What Most People Don’t Know
- You can use a younger spouse’s age for RRIF minimums. When converting to a RRIF, you can elect to use your younger spouse’s age to calculate minimums — reducing mandatory withdrawals and extending the tax deferral. This is especially valuable when there’s a significant age gap.
- RRSP withdrawals in your 60s may be offset by eligible tax credits. The age amount credit ($8,396 federal non-refundable credit in 2024) applies to the net income of Canadians 65+. Drawing RRSP funds before 65 in low-income years may be preferable to using them after 65 if net income will be low anyway.
- OAS deferral interacts with meltdown strategy. Deferring OAS to 70 (gaining 0.6% per month in higher payments) while drawing RRSP down in your 65–70 period is a powerful combination — lower income in the RRSP meltdown years, higher guaranteed income from OAS later.
- Attribution rules don’t apply to RRIF income. Once the spousal RRSP has been in place for 3 calendar years, the annuitant can draw from it as their own income without attribution.
Frequently Asked Questions
When exactly must I convert my RRSP to a RRIF, and what happens if I miss the deadline?
Your RRSP must be collapsed — by converting to a RRIF, purchasing an annuity, or making a lump-sum withdrawal — by December 31 of the year you turn 71. If you miss this deadline, the entire RRSP value is included in your income for that year and taxed at your full marginal rate, which is typically catastrophic. CRA does not grant extensions.
Can I use my younger spouse’s age to reduce the mandatory RRIF minimum withdrawals?
Yes. When you convert your RRSP to a RRIF, you can elect to base the annual minimum withdrawal percentage on your younger spouse’s age instead of your own. Younger ages produce lower minimum percentages, reducing mandatory withdrawals, deferring taxable income further, and extending the period of tax-sheltered growth. This election is made once at conversion and cannot be changed.
Is the RRSP meltdown strategy using investment loans CRA-approved, or is there a risk it will be challenged?
The underlying legal basis — that interest on money borrowed to earn investment income is deductible under ITA s.20(1)(c) — is well-established and was affirmed by the Supreme Court of Canada in Singleton v. Canada (2001). However, CRA can still challenge the implementation if the paper trail is poor, if funds are commingled, or if the strategy is constructed in a way that appears artificial. Detailed record-keeping and professional advice are essential.

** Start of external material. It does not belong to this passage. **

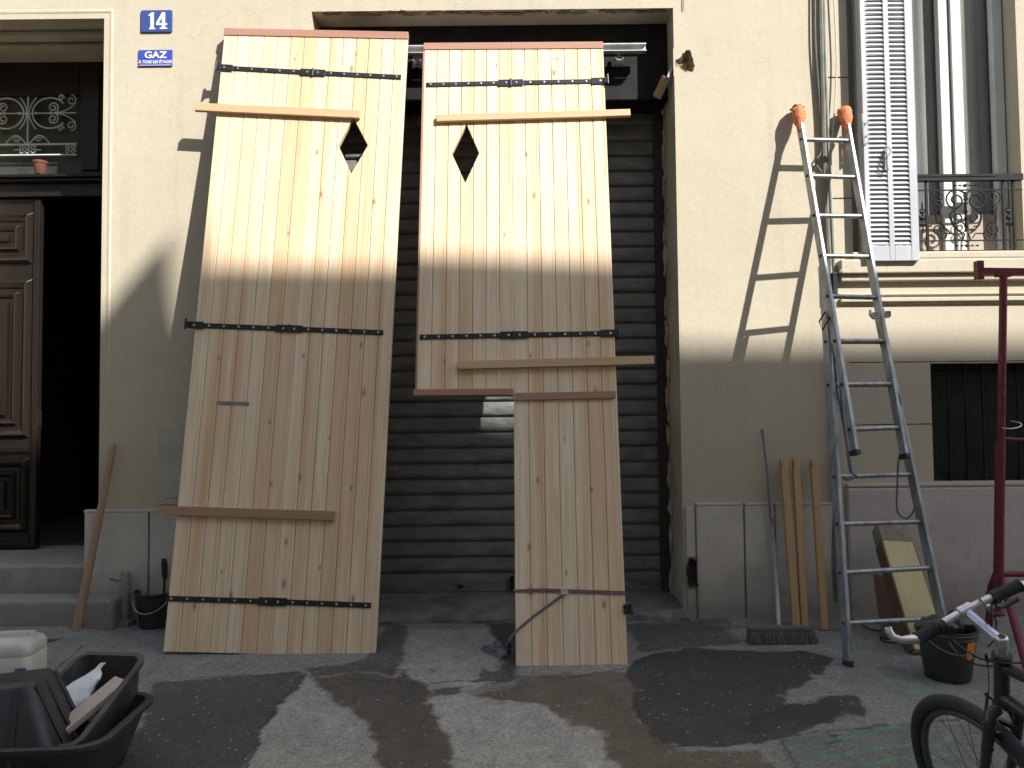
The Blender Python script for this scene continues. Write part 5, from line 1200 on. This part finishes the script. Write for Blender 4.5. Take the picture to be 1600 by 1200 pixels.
# stem and handlebar: silver tube, placed between its two grips
def bx(px, py, d_):   # point at distance d_ along the view
    r_ = ray(px, py); return CAM+r_*d_
L0 = Br-ba*.195; 
def dep(p): return (p-CAM).dot(cf)
dL, dR, dC = dep(Br-ba*.19), dep(Br+ba*.19), dep(Br)
pL, pR, pC = bx(1436, 998, dL), bx(1600, 912, dR), bx(1507, 954, dC)
mb = MB(); mb.tube([bx(1452, 986, lerp(dL, dC, .2)), bx(1472, 974, lerp(dL, dC, .5)), pC, bx(1549, 933, lerp(dC, dR, .5)), bx(1590, 916, dR)], .0115, 14); hb_ = mb.build('handlebar', M['silver'], bike, smooth=True)
for (a, b) in ((bx(1434, 998, dL), bx(1462, 982, lerp(dL, dC, .32))), (bx(1549, 934, lerp(dC, dR, .5)), bx(1592, 915, dR))):
    mb = MB(); n = 18; mb.tube([a.lerp(b, i/n) for i in range(n+1)], [.0165+(.0022 if i % 2 else 0)+(.004 if i in (0, n) else 0) for i in range(n+1)], 14); mb.build('grip', M['rubber'], bike, smooth=True)
mb = MB(); mb.tube([bx(1592, 915, dR), bx(1600, 912, dR+.008)], [.0115, .010], 12); mb.build('bar_plug', M['silver'], bike, smooth=True)
mb = MB(); mb.tube([bx(1434, 999, dL), bx(1424, 999, dL-.01), bx(1408, 1000, dL-.01), bx(1396, 996, dL), bx(1389, 987, dL+.01), bx(1387, 980, dL+.015)], [.014, .0135, .0105, .011, .0115, .011], 12); mb.build('bar_end', M['silver'], bike, smooth=True)
mb = MB(); mb.tube([bx(1464, 981, lerp(dL, dC, .36)), bx(1474, 975, lerp(dL, dC, .52))], .018, 12); mb.box(-.02, .02, -.012, .012, -.012, .012, Matrix.Translation(bx(1477, 984, lerp(dL, dC, .5)))); mb.build('brake_clamp', M['black'], bike, smooth=False, bev=.002)
mb = MB(); mb.tube([bx(1474, 984, lerp(dL, dC, .5)), bx(1462, 977, dL+.03), bx(1445, 976, dL+.05), bx(1432, 980, dL+.07)], [.010, .013, .012, .008], 8); mb.blob(tuple(bx(1450, 981, dL+.04)), (.02, .025, .016), rough=.1); mb.build('brake_lever', M['black'], bike, smooth=True)
mb = MB(); mb.tube([bx(1556, 940, lerp(dC, dR, .55)), bx(1550, 946, lerp(dC, dR, .55)), bx(1566, 948, dR+.03), bx(1590, 936, dR+.04)], .008, 8); mb.build('brake_lever', M['black'], bike, smooth=True)
mb = MB(); mb.tube([bx(1547, 945, lerp(dC, dR, .5)), bx(1549, 951, lerp(dC, dR, .5))], [.012, .009], 12); mb.build('bell', M['silver'], bike, smooth=True)
dS = dep(Tt)
mb = MB(); mb.tube([pC, pC.lerp(Tt, .5), Tt], [.0145, .0135, .0145], 14); mb.tube([pC-(pR-pL).normalized()*.022, pC+(pR-pL).normalized()*.022], .0175, 14)
mb.tube([Tt-hd*.018, Tt-hd*.014, Tt+hd*.058], [.013, .0165, .0165], 16); mb.build('stem', M['silver'], bike, smooth=True)
mb = MB(); mb.tube([Tt-hd*.0185, Tt-hd*.019], .010, 14); mb.build('stem_bolt', M['black'], bike, smooth=True)
mb = MB(); mb.tube([Tt+hd*.045, Tt+hd*.058], .026, 14); mb.tube([Tt+hd*.05-ba*.0, Tt+hd*.045-ba*.05, Tt+hd*.02-ba*.055], .005, 8); mb.build('cable_hanger', M['black'], bike, smooth=True)
def wirep(pts, r=.0025):
    out = []
    for i in range(len(pts)-1):
        p0, p1, p2, p3 = pts[max(i-1, 0)], pts[i], pts[i+1], pts[min(i+2, len(pts)-1)]
        for k in range(8): t = k/8; out.append(.5*((2*p1)+(p2-p0)*t+(2*p0-5*p1+4*p2-p3)*t*t+(3*p1-p0-3*p2+p3)*t**3))
    out.append(pts[-1]); mb_ = MB(); mb_.tube(out, r, 6); mb_.build('brake_cable', M['black'], bike, smooth=True)
wirep([bx(1478, 985, dL+.05), bx(1484, 1005, dL+.08), bx(1500, 1024, dS), bx(1525, 1038, dS), bx(1552, 1041, dS-.03)])
wirep([bx(1482, 982, dL+.06), bx(1490, 1000, dL+.1), bx(1512, 1018, dS), bx(1535, 1030, dS), bx(1570, 1036, dS-.03), bx(1600, 1035, dS-.08)])
wirep([bx(1549, 946, lerp(dC, dR, .5)), bx(1552, 960, dS+.04), bx(1557, 975, dS+.04), bx(1552, 1000, dS+.02), bx(1544, 1010, dS)])
wirep([Tt+hd*.045-ba*.05, Tt+hd*.12-ba*.045, Tt+hd*.22-ba*.03+bu*.02], .0015)
wirep([bx(1530, 935, lerp(dC, dR, .3)), bx(1545, 955, dS+.02), bx(1543, 975, dS+.05)], .0025)
mb = MB()
for s_ in (-1, 1):
    c_ = Crn-bup*.05+ba*s_*.05-bu*.02+bu*.05; mb.tube([c_-bup*.07, c_, c_+bup*.02-ba*s_*.01, Crn+bup*.03+bu*.05-ba*s_*.005], [.009, .008, .006, .003], 8); mb.bar(c_-bup*.02-bu*.03-ba*s_*.022, c_-bup*.02+bu*.03-ba*s_*.022, .012, .014, ba)
mb.build('brake_arms', M['black'], bike, smooth=False)
print('objects', len(bpy.data.objects))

What is the best age to start drawing down my RRSP to avoid the forced conversion problem at 71?
It depends on your income profile. The goal is to draw down the RRSP in years when your marginal rate is lower than it will be at forced conversion. Common windows are ages 60–65 (after retirement but before CPP/OAS kick in) and ages 65–71 (while using the pension income tax credit). A financial planner can model the optimal meltdown schedule based on your specific income sources and projected RRIF minimums.
If I start drawing down my RRSP early, won’t I lose all the tax-sheltered growth I would have had by leaving it invested longer?
There is a trade-off. Leaving assets in the RRSP longer generates more tax-deferred growth, but forces larger mandatory withdrawals at higher rates later. The meltdown calculus is: if your current marginal rate is meaningfully lower than your projected rate at forced conversion, the tax savings from early withdrawal outweigh the lost deferral. The key variable is the spread between today’s and future marginal rates — the wider the spread, the more compelling the early meltdown.